Like Greene, Tóibín’s sense of place is never predictable. The Story Of The Night is an extraordinarily assured journey through the intricacies of Argentine politics at the time of the Generals and the Falklands War, bearing testimony also to the rise of Aids, intensifying the darkness of the dark decade, the 1980s. Like Farrell, he carries the depth and breadth of his research lightly and with most splendid wit in The Master, his illuminating vision of Henry James, sharing the secrets and self- censorship that lay behind the monumental achievement of his work. Yet despite Tóibín’s reverence for the great tradition of the novel, he is emphatically his own man as is revealed by his latest book, Brooklyn. It charts the biography of Eilis on her journey from Wexford to New York and from adolescence into womanhood. He details this pilgrim’s progress with a tenderness and intimacy only the most informed empathy allows, an empathy spread to include a wonderful creation of his home town, Enniscorthy, in the novel.

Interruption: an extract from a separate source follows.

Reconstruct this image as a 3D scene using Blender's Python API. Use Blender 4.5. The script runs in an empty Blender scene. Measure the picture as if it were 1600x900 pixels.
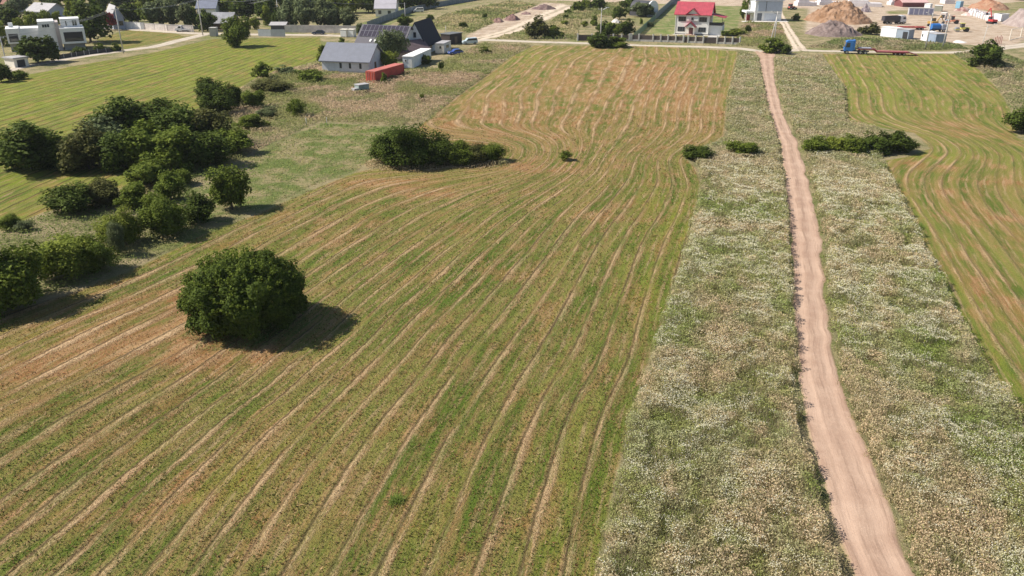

The scale of Colm Tóibín’s writing is immense. And it is still continuing to grow. His is an art constantly striving to redefine itself, restless, driven, discerning, intelligent. He stands now, and will remain, one of Ireland’s most cultivated, most bold and most brilliant authors.
Praehonorabilis Praeses, totaque Universitas,
Praesento vobis hunc meum filium, quem scio tam moribus quam doctrina habilem et idoneum esse qui admittatur, honoris causa, ad gradum Doctoratus in Litteris; idque tibi fide mea testor ac spondeo, totique Academiae.